### Excerpted records

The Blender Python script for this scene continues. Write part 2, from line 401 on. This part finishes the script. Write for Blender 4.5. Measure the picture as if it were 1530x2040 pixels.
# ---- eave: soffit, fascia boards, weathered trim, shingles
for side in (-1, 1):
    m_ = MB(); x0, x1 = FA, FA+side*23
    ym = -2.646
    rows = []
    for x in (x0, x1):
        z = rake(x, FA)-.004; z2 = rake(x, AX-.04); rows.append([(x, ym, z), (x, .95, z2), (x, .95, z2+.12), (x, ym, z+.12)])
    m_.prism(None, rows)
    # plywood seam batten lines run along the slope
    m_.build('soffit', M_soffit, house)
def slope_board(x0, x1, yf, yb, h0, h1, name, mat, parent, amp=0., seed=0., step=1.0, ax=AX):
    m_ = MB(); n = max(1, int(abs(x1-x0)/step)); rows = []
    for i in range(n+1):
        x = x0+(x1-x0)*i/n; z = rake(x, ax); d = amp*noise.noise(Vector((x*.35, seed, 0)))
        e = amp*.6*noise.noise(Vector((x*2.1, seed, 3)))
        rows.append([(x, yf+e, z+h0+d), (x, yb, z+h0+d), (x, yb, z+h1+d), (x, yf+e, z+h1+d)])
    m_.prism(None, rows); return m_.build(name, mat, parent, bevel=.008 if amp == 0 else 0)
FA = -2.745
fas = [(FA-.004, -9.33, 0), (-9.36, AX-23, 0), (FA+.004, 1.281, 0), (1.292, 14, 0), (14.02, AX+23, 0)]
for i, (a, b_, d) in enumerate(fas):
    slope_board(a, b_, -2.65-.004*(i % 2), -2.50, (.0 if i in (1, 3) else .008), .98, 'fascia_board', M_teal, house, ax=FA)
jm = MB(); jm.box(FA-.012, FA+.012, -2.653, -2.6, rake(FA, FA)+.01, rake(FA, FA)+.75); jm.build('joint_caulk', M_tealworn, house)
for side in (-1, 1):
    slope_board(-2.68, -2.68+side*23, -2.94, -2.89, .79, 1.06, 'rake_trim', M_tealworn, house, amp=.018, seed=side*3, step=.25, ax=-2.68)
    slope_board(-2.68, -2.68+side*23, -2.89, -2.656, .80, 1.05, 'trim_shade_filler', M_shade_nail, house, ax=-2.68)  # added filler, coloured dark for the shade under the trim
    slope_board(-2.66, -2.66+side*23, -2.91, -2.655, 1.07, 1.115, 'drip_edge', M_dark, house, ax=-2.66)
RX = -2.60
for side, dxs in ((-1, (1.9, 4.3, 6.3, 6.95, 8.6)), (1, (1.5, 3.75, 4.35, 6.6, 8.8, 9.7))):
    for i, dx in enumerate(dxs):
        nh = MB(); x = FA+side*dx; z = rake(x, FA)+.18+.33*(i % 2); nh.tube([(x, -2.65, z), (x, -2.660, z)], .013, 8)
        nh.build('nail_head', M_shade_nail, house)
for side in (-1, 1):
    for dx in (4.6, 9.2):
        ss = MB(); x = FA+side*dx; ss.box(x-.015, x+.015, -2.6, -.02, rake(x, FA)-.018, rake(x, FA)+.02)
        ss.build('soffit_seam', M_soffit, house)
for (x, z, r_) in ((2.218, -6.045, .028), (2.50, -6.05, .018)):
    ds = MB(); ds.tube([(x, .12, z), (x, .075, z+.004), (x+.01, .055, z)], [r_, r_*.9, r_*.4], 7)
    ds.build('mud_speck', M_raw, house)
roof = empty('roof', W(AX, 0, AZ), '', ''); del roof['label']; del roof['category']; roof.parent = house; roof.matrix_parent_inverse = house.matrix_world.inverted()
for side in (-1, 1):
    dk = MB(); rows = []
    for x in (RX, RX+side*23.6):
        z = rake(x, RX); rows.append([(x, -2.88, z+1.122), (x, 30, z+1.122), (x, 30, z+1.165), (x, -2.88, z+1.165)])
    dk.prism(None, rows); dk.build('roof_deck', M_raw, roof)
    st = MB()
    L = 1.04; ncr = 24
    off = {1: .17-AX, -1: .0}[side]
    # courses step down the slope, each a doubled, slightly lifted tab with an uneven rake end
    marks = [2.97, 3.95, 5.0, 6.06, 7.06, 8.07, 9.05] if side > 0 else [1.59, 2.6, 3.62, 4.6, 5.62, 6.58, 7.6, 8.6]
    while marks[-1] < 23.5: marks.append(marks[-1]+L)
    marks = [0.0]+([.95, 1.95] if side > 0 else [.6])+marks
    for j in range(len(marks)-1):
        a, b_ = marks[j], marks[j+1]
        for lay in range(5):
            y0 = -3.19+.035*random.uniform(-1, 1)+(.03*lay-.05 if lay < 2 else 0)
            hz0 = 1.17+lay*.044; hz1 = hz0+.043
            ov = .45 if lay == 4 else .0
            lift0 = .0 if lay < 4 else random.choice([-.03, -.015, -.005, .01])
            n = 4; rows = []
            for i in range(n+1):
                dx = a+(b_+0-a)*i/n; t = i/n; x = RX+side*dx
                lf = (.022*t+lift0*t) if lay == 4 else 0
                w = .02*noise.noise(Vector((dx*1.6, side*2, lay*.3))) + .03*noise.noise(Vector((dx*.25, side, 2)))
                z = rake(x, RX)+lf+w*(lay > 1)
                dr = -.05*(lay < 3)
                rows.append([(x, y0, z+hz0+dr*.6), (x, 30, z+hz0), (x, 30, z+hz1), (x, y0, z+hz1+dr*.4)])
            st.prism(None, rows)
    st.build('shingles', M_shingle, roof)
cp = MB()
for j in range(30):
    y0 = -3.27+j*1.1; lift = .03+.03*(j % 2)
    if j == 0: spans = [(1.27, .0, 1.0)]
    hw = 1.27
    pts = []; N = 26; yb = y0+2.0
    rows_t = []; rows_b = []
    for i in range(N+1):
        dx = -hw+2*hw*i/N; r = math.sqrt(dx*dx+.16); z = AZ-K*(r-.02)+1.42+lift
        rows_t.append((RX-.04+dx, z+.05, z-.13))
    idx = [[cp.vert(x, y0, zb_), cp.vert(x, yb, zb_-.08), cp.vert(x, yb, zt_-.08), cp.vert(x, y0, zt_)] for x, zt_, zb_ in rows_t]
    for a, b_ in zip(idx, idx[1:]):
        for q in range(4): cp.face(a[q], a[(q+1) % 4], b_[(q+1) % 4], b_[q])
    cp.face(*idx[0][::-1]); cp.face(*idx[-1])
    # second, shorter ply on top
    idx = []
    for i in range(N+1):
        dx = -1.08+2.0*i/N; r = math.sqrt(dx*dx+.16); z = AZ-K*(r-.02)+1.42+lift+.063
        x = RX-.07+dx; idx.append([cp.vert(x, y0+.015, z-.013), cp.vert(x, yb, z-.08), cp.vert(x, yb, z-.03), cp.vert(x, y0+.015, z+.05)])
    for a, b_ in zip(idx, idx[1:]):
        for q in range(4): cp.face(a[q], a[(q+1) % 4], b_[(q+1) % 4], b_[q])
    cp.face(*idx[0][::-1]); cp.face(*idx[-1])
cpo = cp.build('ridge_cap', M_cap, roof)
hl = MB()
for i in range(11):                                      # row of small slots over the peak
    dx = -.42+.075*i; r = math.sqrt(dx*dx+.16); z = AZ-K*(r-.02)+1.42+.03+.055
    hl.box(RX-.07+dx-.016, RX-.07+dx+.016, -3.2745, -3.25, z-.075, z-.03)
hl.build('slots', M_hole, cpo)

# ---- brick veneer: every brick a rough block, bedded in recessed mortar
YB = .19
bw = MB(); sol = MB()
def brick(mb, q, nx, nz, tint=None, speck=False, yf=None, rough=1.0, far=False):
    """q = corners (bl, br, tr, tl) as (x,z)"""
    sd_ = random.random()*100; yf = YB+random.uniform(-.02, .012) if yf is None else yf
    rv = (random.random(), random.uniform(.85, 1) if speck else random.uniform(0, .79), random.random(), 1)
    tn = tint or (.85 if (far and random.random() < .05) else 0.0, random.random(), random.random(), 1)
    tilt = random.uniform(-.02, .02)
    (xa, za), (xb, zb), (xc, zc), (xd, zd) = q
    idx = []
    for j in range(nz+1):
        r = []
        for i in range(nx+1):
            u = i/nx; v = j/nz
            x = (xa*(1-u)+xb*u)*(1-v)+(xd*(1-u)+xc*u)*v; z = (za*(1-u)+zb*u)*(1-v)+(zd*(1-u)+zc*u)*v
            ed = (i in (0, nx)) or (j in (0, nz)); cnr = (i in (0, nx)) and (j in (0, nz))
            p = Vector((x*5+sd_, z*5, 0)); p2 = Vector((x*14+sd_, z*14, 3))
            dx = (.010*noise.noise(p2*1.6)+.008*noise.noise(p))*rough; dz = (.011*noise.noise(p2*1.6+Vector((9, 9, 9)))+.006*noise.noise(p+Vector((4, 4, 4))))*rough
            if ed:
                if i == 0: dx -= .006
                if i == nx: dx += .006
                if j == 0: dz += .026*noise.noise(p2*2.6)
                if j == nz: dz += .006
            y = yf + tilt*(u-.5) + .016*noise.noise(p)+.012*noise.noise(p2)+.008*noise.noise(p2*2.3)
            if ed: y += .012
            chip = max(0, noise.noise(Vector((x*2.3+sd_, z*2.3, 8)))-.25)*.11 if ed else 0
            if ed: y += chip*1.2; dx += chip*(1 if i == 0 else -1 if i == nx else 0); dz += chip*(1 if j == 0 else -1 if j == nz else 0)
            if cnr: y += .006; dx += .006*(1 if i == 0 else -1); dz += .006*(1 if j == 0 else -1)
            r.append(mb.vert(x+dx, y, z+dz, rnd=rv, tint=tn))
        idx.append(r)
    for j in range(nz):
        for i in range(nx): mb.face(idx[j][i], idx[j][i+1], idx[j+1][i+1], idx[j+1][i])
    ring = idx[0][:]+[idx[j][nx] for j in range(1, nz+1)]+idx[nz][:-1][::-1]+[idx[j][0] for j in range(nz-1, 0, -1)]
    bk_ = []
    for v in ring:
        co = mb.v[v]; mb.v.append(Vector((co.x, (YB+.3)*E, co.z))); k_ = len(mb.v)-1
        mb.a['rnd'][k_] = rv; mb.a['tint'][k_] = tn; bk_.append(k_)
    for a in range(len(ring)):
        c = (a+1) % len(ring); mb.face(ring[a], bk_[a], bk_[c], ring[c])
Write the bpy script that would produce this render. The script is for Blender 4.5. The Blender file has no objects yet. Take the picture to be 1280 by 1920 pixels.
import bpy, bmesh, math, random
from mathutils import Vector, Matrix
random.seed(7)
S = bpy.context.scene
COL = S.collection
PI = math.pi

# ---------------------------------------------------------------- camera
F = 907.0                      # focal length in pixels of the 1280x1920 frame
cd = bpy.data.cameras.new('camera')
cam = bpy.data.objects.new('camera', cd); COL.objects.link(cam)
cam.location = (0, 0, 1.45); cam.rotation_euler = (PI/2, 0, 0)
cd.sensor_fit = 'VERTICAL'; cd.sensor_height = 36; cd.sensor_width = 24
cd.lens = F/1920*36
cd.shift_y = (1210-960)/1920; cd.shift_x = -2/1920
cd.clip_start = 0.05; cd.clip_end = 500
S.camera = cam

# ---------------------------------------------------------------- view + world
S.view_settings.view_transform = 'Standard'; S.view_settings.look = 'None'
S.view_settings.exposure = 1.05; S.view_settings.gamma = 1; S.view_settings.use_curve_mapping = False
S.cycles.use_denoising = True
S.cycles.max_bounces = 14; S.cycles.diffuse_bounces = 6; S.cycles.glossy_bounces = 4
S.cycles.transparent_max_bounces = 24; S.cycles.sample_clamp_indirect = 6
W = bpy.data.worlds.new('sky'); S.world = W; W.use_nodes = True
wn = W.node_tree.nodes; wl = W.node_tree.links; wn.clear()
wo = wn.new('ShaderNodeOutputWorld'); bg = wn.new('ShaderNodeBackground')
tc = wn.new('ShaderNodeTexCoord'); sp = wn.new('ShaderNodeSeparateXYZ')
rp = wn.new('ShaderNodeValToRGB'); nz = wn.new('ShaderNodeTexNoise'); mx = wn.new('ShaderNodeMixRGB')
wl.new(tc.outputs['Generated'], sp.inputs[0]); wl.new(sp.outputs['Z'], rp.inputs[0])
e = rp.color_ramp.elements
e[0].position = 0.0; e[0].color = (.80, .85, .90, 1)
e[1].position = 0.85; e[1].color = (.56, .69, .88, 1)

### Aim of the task
List all lines in the material containing the string "Write".

### Task response
The Blender Python script for this scene continues. Write part 2, from line 401 on. This part finishes the script. Write for Blender 4.5. Measure the picture as if it were 1530x2040 pixels.
Write the bpy script that would produce this render. The script is for Blender 4.5. The Blender file has no objects yet. Take the picture to be 1280 by 1920 pixels.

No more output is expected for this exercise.